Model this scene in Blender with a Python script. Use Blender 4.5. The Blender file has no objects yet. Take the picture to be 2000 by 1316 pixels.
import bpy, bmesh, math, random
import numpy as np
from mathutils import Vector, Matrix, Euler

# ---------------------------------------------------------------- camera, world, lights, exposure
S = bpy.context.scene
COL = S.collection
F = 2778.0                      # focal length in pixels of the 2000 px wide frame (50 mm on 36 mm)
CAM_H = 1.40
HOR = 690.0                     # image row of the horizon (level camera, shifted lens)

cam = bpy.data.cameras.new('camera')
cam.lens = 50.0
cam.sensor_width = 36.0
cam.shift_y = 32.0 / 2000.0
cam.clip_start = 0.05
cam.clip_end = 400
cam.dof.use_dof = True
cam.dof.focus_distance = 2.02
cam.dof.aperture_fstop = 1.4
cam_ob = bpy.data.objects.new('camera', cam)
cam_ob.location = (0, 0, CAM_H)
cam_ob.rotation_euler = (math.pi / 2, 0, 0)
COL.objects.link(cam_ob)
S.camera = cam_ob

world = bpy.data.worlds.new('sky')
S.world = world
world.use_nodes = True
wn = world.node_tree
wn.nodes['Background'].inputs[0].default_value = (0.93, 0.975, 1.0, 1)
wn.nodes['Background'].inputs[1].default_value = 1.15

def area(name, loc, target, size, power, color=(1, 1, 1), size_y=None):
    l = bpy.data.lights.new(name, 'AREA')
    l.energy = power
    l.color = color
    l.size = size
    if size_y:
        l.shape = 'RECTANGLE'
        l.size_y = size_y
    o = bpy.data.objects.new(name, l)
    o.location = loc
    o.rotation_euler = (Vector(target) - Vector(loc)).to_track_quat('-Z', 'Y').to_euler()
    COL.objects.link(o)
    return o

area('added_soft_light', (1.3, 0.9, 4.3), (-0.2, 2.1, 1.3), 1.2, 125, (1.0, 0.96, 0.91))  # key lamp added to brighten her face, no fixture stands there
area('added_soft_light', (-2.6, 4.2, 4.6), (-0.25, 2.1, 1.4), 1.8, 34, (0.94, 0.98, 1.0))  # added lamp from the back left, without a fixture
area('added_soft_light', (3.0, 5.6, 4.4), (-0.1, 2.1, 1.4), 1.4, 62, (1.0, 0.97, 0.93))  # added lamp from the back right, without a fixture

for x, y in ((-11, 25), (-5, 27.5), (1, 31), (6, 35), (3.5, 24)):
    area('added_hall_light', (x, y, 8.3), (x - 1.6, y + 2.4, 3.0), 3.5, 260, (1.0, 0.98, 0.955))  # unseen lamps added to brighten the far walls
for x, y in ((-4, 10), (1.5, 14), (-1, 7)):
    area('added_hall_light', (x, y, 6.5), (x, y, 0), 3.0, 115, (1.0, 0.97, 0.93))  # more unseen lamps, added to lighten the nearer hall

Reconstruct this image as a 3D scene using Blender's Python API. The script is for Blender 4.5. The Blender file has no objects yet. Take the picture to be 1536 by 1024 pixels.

[WHAT THIS TASK INVOLVES]
Return, please, the lines of the data from the first through the line containing "wn.nodes['Background'].inputs[1].default_value = 1.15", both kept, exactly as they stand and nothing more.

[ANSWER]
Model this scene in Blender with a Python script. Use Blender 4.5. The Blender file has no objects yet. Take the picture to be 2000 by 1316 pixels.
import bpy, bmesh, math, random
import numpy as np
from mathutils import Vector, Matrix, Euler

# ---------------------------------------------------------------- camera, world, lights, exposure
S = bpy.context.scene
COL = S.collection
F = 2778.0                      # focal length in pixels of the 2000 px wide frame (50 mm on 36 mm)
CAM_H = 1.40
HOR = 690.0                     # image row of the horizon (level camera, shifted lens)

cam = bpy.data.cameras.new('camera')
cam.lens = 50.0
cam.sensor_width = 36.0
cam.shift_y = 32.0 / 2000.0
cam.clip_start = 0.05
cam.clip_end = 400
cam.dof.use_dof = True
cam.dof.focus_distance = 2.02
cam.dof.aperture_fstop = 1.4
cam_ob = bpy.data.objects.new('camera', cam)
cam_ob.location = (0, 0, CAM_H)
cam_ob.rotation_euler = (math.pi / 2, 0, 0)
COL.objects.link(cam_ob)
S.camera = cam_ob

world = bpy.data.worlds.new('sky')
S.world = world
world.use_nodes = True
wn = world.node_tree
wn.nodes['Background'].inputs[0].default_value = (0.93, 0.975, 1.0, 1)
wn.nodes['Background'].inputs[1].default_value = 1.15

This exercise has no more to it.